Disc rejected, online distribution too

As Chris Anderson of Wired has demonstrated with his Long Tail©™® concept, that's not true online. Amazon and iTunes sell loads of tracks which make them money even though they'd never get onto a physical store's shelves. The music business has heard of this too: Rob Wells, Universal Music's head of new media, quoted the "long tail" concept at me late last year: the iTunes Music Store, he noted, has 1.2m tracks, "and every one of them has been downloaded at least once."

So let's ask: why hasn't Sony gone for a digital-only release on Ms Apple's new album? It would save all that tedious CD pressing. Every track would get downloaded at least once. After all, the intersection of people who are mad keen Fiona Apple fans with those who are on the internet and who understand BitTorrent can't be that huge; yet it's already got 18,500 members. The intersection of people who are mad keen Fiona Apple fans and are online and have access to the iTunes Music Store or Napster or whatever must be a lot bigger. Surely there's a big profit waiting there for Sony, which might even recoup that whacking advance. Perhaps restart her multi-platinum career, who knows.

But my contacts in the music industry listened to this suggestion and pursed their lips. "Well," said our mole - who sadly we can't name; but he's been around, trust us. "It's like this. OK, so there's now no retailer standing in the way between the owner of the repertoire, which is still the record company - though that could change - and the consumer. There's no retailer acting as a middleman. If Sony owns the rights to the album, they could just put it out on the Web."
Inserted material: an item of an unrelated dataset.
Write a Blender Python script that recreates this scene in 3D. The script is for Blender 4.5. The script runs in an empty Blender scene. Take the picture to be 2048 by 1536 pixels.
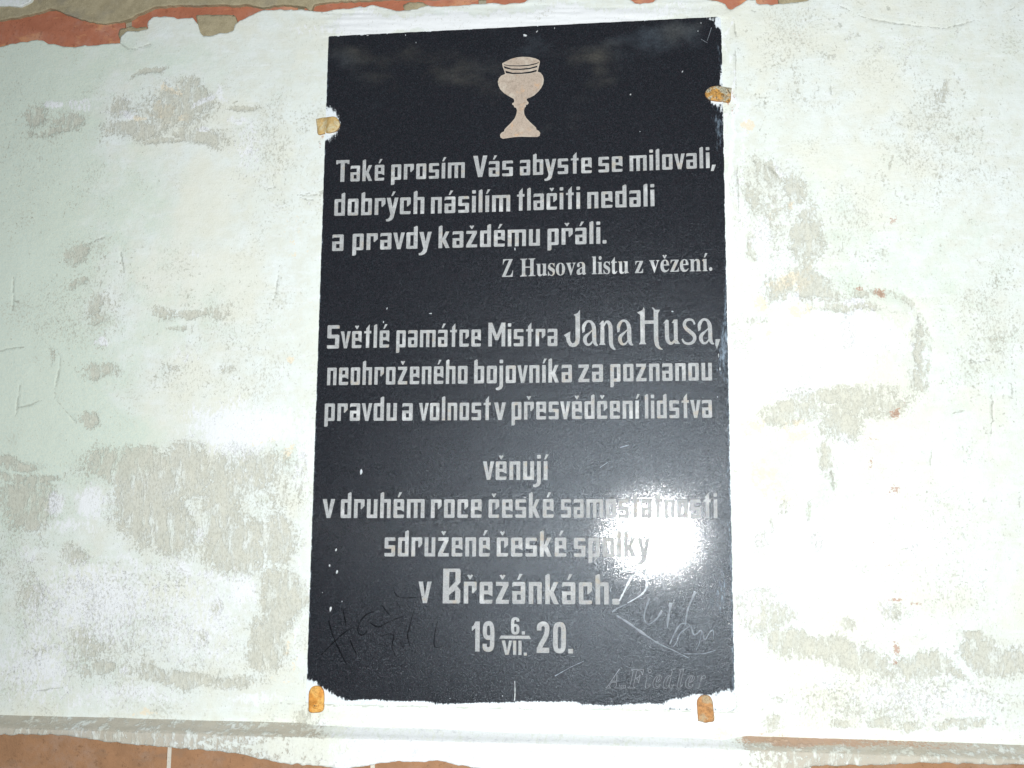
import bpy, math, random
import numpy as np
from mathutils import Matrix, Vector
from mathutils.geometry import delaunay_2d_cdt

# ------------------------------------------------------------------ camera, world, flash, exposure
SC = bpy.context.scene
COL = SC.collection
ZC = 1.80                                    # height of the plaque's centre above ground
F_PX, CX, CY = 2250.0, 1024.0, 768.0         # of the 2048 x 1536 photograph
CAM = np.array([0.19215, -1.65557, -0.29788 + ZC])
RCW = np.array([[0.9927794922277959, 0.11976974832980937, 0.00663981904365275],
                [-0.011132510973208165, 0.1471096990681642, -0.9890575330280355],
                [-0.11943595359584873, 0.9818421175652859, 0.1473808303802159]])   # rows: right, down, forward
cd = bpy.data.cameras.new("camera"); cam = bpy.data.objects.new("camera", cd); COL.objects.link(cam)
_m = Matrix.Identity(4)
for _i in range(3):
    _m[_i][0] = RCW[0][_i]; _m[_i][1] = -RCW[1][_i]; _m[_i][2] = -RCW[2][_i]; _m[_i][3] = CAM[_i]
cam.matrix_world = _m
cd.sensor_width = 36.0; cd.lens = 36.0 * F_PX / 2048.0; cd.clip_start = 0.05; cd.clip_end = 100
SC.camera = cam

w = bpy.data.worlds.new("World"); SC.world = w; w.use_nodes = True
bg = w.node_tree.nodes["Background"]
bg.inputs[0].default_value = (0.75, 0.86, 1.0, 1); bg.inputs[1].default_value = 0.14

FLASH_POWER = 147.0
ld = bpy.data.lights.new("camera_flash", 'SPOT'); ld.spot_size = math.radians(140); ld.spot_blend = 1.0; ld.energy = FLASH_POWER; ld.color = (0.985, 0.99, 0.985); ld.shadow_soft_size = 0.016
fl = bpy.data.objects.new("camera_flash", ld); COL.objects.link(fl)
fl.location = (CAM[0] + 0.012, CAM[1] + 0.02, CAM[2] + 0.045)
fl.rotation_euler = Vector((0.02 - fl.location.x + 0.20, -fl.location.y, 1.66 - fl.location.z)).to_track_quat('-Z', 'Y').to_euler()

SC.view_settings.view_transform = 'Standard'
SC.view_settings.look = 'None'
SC.view_settings.exposure = 0.0
SC.view_settings.gamma = 1.0

# ------------------------------------------------------------------ geometry helpers
def P(u, v, y=0.0):
    """photo point -> place on the plane y = const (world)"""
    d = RCW[0] * ((u - CX) / F_PX) + RCW[1] * ((v - CY) / F_PX) + RCW[2]
    t = (y - CAM[1]) / d[1]
    return CAM + d * t

def proj(X, Y, Z):
    dx, dy, dz = X - CAM[0], Y - CAM[1], Z - CAM[2]
    a = RCW[0][0]*dx + RCW[0][1]*dy + RCW[0][2]*dz
    b = RCW[1][0]*dx + RCW[1][1]*dy + RCW[1][2]*dz
    c = RCW[2][0]*dx + RCW[2][1]*dy + RCW[2][2]*dz
    return F_PX*a/c + CX, F_PX*b/c + CY

def _hash(ix, iy, seed):
    n = (ix.astype(np.int64)*374761393 + iy.astype(np.int64)*668265263 + seed*974634777) & 0x7fffffff
    n = (n ^ (n >> 13)) * 1274126177 & 0x7fffffff
    n = n ^ (n >> 16)
    return (n & 0xffff) / 65535.0

def vnoise(x, y, seed=0):
    ix = np.floor(x); iy = np.floor(y); fx = x-ix; fy = y-iy
    fx = fx*fx*(3-2*fx); fy = fy*fy*(3-2*fy)
    a = _hash(ix, iy, seed); b = _hash(ix+1, iy, seed); c = _hash(ix, iy+1, seed); d = _hash(ix+1, iy+1, seed)
    return (a*(1-fx)+b*fx)*(1-fy) + (c*(1-fx)+d*fx)*fy

def fbm(x, y, octv=4, seed=0, gain=0.5):
    s = 0; amp = 1; tot = 0
    for i in range(octv):
        s = s + amp*vnoise(x*2**i + 17.3*i, y*2**i - 9.1*i, seed+i*31); tot += amp; amp *= gain
    return s/tot*2-1          # about -1..1

def sstep(a, b, x):
    t = np.clip((x-a)/(b-a), 0, 1); return t*t*(3-2*t)

def frac(poly, amp, step, seed=0, closed=True):
    """break a traced outline into small uneven steps"""
    rnd = random.Random(seed); out = []; n = len(poly)
    for i in range(n if closed else n-1):
        a = poly[i]; b = poly[(i+1) % n]; L = math.hypot(b[0]-a[0], b[1]-a[1]); k = max(1, int(L/step))
        nx, ny = -(b[1]-a[1])/(L+1e-9), (b[0]-a[0])/(L+1e-9)
        for j in range(k):
            t = j/k; o = 0 if j == 0 else rnd.uniform(-amp, amp)
            out.append((a[0]+(b[0]-a[0])*t + nx*o, a[1]+(b[1]-a[1])*t + ny*o))
    if not closed: out.append(poly[-1])
    return out

def sdf_poly(U, V, poly):
    """signed distance in photo pixels, positive inside"""
    sh = U.shape; U = U.ravel(); V = V.ravel()
    d = np.full(U.shape, 1e18); inside = np.zeros(U.shape, bool)
    n = len(poly)
    for i in range(n):
        ax, ay = poly[i]; bx, by = poly[(i+1) % n]
        ex, ey = bx-ax, by-ay; L = ex*ex+ey*ey+1e-12
        t = np.clip(((U-ax)*ex+(V-ay)*ey)/L, 0, 1)
        dd = (U-ax-t*ex)**2+(V-ay-t*ey)**2; np.minimum(d, dd, out=d)
        if ay != by:
            c = ((ay > V) != (by > V)) & (U < (bx-ax)*(V-ay)/(by-ay)+ax); inside ^= c
    d = np.sqrt(d); return np.where(inside, d, -d).reshape(sh)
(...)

Uh-huh. So why don't they? "Because you have to ask whose interest it serves. It doesn't do much for the artist or the record company. When you release an album, there has to be a story that you tell about it for the release to make sense." You thought it was about making a profit? No, it's about what Joni Mitchell called "the star-making machinery".

And the trouble with Ms Apple's difficult third album is that it won't do what Sony wants. "They've got to be thinking that even if they do put it out only in virtual form, they're not going to sell many more of the first two albums. And taking it one stage further, when it comes to marketing repertoire online, all four major labels are much more interested in getting their huge back catalogue there that hasn't been available for years and years. Just look at what Sony and BMG have - Miles Davis, Frank Sinatra, how many albums are there of theirs? It's all about real deep catalogue."

So a picture starts to form. Ms Apple's problem isn't that Sony wouldn't everwant to put her stuff online. It's just that she should join the queue in an orderly fashion - somewhere behind all the more famous artists who recorded something in the 20th century.